## AIM:
Could you give the data below again, exactly and completely?

-----

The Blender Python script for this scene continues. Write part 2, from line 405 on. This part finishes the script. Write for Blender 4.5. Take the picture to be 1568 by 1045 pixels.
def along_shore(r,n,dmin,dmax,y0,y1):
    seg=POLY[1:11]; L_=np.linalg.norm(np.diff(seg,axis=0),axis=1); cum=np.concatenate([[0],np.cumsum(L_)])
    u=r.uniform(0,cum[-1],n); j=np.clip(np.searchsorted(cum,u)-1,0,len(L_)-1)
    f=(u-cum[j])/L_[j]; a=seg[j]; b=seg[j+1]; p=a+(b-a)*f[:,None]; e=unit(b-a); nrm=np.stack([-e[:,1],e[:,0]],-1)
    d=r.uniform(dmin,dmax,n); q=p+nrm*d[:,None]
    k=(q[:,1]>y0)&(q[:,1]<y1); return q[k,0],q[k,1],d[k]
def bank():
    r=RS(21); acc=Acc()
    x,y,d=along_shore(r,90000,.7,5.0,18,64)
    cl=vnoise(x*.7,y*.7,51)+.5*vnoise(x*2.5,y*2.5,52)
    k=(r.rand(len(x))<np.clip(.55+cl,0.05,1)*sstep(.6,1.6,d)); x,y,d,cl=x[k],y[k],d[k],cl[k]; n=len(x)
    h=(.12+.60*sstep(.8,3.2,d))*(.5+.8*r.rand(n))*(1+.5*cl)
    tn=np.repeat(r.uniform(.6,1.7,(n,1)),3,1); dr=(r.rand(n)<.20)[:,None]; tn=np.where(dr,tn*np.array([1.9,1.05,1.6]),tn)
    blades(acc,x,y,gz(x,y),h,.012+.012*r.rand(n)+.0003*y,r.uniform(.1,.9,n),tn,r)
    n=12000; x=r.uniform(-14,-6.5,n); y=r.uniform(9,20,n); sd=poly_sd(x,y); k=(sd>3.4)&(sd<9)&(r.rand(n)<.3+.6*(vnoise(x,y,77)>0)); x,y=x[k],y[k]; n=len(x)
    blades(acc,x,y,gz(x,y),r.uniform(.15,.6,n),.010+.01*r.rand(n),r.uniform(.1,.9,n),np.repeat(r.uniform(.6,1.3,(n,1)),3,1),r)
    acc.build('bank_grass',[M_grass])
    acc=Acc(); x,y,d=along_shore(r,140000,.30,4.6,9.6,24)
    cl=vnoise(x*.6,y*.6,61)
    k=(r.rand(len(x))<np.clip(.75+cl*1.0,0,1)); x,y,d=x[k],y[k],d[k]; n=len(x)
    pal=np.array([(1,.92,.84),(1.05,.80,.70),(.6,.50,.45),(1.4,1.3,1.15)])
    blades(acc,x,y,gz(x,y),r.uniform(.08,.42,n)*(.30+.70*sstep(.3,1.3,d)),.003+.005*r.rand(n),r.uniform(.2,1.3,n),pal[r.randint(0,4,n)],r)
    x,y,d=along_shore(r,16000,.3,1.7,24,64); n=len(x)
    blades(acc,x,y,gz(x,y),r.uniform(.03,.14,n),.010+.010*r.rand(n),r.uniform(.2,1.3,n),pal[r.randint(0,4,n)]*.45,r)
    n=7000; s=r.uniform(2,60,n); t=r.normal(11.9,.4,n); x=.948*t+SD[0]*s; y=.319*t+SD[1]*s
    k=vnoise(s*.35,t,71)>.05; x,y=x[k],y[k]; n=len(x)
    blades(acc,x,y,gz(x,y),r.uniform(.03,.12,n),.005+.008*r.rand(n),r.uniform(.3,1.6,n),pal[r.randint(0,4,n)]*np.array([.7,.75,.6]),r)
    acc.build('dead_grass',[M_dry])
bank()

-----

## RESPONSE FOR THIS EXERCISE:
The Blender Python script for this scene continues. Write part 2, from line 405 on. This part finishes the script. Write for Blender 4.5. Take the picture to be 1568 by 1045 pixels.
def along_shore(r,n,dmin,dmax,y0,y1):
    seg=POLY[1:11]; L_=np.linalg.norm(np.diff(seg,axis=0),axis=1); cum=np.concatenate([[0],np.cumsum(L_)])
    u=r.uniform(0,cum[-1],n); j=np.clip(np.searchsorted(cum,u)-1,0,len(L_)-1)
    f=(u-cum[j])/L_[j]; a=seg[j]; b=seg[j+1]; p=a+(b-a)*f[:,None]; e=unit(b-a); nrm=np.stack([-e[:,1],e[:,0]],-1)
    d=r.uniform(dmin,dmax,n); q=p+nrm*d[:,None]
    k=(q[:,1]>y0)&(q[:,1]<y1); return q[k,0],q[k,1],d[k]
def bank():
    r=RS(21); acc=Acc()
    x,y,d=along_shore(r,90000,.7,5.0,18,64)
    cl=vnoise(x*.7,y*.7,51)+.5*vnoise(x*2.5,y*2.5,52)
    k=(r.rand(len(x))<np.clip(.55+cl,0.05,1)*sstep(.6,1.6,d)); x,y,d,cl=x[k],y[k],d[k],cl[k]; n=len(x)
    h=(.12+.60*sstep(.8,3.2,d))*(.5+.8*r.rand(n))*(1+.5*cl)
    tn=np.repeat(r.uniform(.6,1.7,(n,1)),3,1); dr=(r.rand(n)<.20)[:,None]; tn=np.where(dr,tn*np.array([1.9,1.05,1.6]),tn)
    blades(acc,x,y,gz(x,y),h,.012+.012*r.rand(n)+.0003*y,r.uniform(.1,.9,n),tn,r)
    n=12000; x=r.uniform(-14,-6.5,n); y=r.uniform(9,20,n); sd=poly_sd(x,y); k=(sd>3.4)&(sd<9)&(r.rand(n)<.3+.6*(vnoise(x,y,77)>0)); x,y=x[k],y[k]; n=len(x)
    blades(acc,x,y,gz(x,y),r.uniform(.15,.6,n),.010+.01*r.rand(n),r.uniform(.1,.9,n),np.repeat(r.uniform(.6,1.3,(n,1)),3,1),r)
    acc.build('bank_grass',[M_grass])
    acc=Acc(); x,y,d=along_shore(r,140000,.30,4.6,9.6,24)
    cl=vnoise(x*.6,y*.6,61)
    k=(r.rand(len(x))<np.clip(.75+cl*1.0,0,1)); x,y,d=x[k],y[k],d[k]; n=len(x)
    pal=np.array([(1,.92,.84),(1.05,.80,.70),(.6,.50,.45),(1.4,1.3,1.15)])
    blades(acc,x,y,gz(x,y),r.uniform(.08,.42,n)*(.30+.70*sstep(.3,1.3,d)),.003+.005*r.rand(n),r.uniform(.2,1.3,n),pal[r.randint(0,4,n)],r)
    x,y,d=along_shore(r,16000,.3,1.7,24,64); n=len(x)
    blades(acc,x,y,gz(x,y),r.uniform(.03,.14,n),.010+.010*r.rand(n),r.uniform(.2,1.3,n),pal[r.randint(0,4,n)]*.45,r)
    n=7000; s=r.uniform(2,60,n); t=r.normal(11.9,.4,n); x=.948*t+SD[0]*s; y=.319*t+SD[1]*s
    k=vnoise(s*.35,t,71)>.05; x,y=x[k],y[k]; n=len(x)
    blades(acc,x,y,gz(x,y),r.uniform(.03,.12,n),.005+.008*r.rand(n),r.uniform(.3,1.6,n),pal[r.randint(0,4,n)]*np.array([.7,.75,.6]),r)
    acc.build('dead_grass',[M_dry])
bank()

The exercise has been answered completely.